Léon Deubel: Œuvres. Paris 1929. p. 193.

Das Interieur ist die Zufluchtsstätte der Kunst. Der Sammler ist der wahre Insasse des Interieurs. Er macht die Verklärung der Dinge zu seiner Sache. Ihm fällt die Sisyphosaufgabe zu, durch seinen Besitz an den Dingen den Warencharakter von ihnen abzustreifen. Aber er verleiht ihnen nur den Liebhaberwert statt des Gebrauchswerts. Der Sammler träumt sich nicht nur in eine ferne oder vergangene Welt sondern zugleich in eine bessere, in der zwar die Menschen ebensowenig mit dem versehen sind, was sie brauchen, wie in der alltäglichen, aber die Dinge von der Fron frei sind, nützlich zu sein.
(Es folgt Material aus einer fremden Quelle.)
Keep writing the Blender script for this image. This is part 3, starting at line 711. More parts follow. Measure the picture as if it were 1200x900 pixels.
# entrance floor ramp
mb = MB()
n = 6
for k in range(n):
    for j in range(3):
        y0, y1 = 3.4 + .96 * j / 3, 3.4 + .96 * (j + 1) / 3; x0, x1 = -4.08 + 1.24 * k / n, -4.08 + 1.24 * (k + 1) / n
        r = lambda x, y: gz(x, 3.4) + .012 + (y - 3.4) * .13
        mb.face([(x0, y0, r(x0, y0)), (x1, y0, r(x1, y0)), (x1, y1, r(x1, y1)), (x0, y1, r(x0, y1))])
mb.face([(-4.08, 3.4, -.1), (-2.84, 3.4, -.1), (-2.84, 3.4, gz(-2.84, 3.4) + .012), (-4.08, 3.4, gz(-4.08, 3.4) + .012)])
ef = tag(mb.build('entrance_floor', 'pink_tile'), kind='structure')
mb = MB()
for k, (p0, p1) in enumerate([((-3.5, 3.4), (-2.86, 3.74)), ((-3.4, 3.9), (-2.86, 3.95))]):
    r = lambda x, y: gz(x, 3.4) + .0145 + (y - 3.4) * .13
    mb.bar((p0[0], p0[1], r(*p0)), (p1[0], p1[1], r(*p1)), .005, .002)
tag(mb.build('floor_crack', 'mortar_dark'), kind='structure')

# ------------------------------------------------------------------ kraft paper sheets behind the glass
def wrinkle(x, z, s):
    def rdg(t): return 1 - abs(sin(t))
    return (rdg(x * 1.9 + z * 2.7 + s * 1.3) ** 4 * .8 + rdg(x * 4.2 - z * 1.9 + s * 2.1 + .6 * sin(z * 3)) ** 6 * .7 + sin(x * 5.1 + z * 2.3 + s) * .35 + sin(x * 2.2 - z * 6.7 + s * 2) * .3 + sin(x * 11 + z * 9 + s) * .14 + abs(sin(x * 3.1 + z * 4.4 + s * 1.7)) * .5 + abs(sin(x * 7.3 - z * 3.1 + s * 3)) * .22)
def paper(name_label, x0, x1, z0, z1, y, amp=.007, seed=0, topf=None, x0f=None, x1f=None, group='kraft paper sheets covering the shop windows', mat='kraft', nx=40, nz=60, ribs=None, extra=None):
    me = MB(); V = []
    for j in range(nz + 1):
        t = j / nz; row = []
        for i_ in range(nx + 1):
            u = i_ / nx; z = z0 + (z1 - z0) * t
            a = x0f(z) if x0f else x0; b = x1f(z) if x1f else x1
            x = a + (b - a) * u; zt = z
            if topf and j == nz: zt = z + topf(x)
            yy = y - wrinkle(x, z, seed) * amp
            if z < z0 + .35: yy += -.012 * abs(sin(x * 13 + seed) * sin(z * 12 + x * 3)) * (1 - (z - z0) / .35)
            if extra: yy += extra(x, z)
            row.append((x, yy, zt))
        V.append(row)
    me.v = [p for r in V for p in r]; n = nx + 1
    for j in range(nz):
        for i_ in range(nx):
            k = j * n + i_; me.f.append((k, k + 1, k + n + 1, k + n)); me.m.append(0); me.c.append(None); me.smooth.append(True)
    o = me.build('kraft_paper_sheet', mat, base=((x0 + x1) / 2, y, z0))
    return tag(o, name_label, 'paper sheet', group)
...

Das Interieur ist nicht nur das Universum sondern auch das Etui des Privatmanns. Wohnen heißt Spuren hinterlassen. Im Interieur werden sie betont. Man ersinnt Überzüge und Schoner, Futterals und Etuis in Fülle, in denen die Spuren der alltäglichsten Gebrauchsgegenstände sich abdrücken. Auch die Spuren des Wohnenden drücken sich im Interieur ab. Es entsteht die Detektivgeschichte, die diesen Spuren nachgeht. Die »Philosophie des Mobiliars« sowie seine Detektivnovellen erweisen Poe als den ersten Physiognomen des Interieurs. Die Verbrecher der ersten Detektivromane sind weder Gentlemen noch Apachen sondern bürgerliche Privatleute.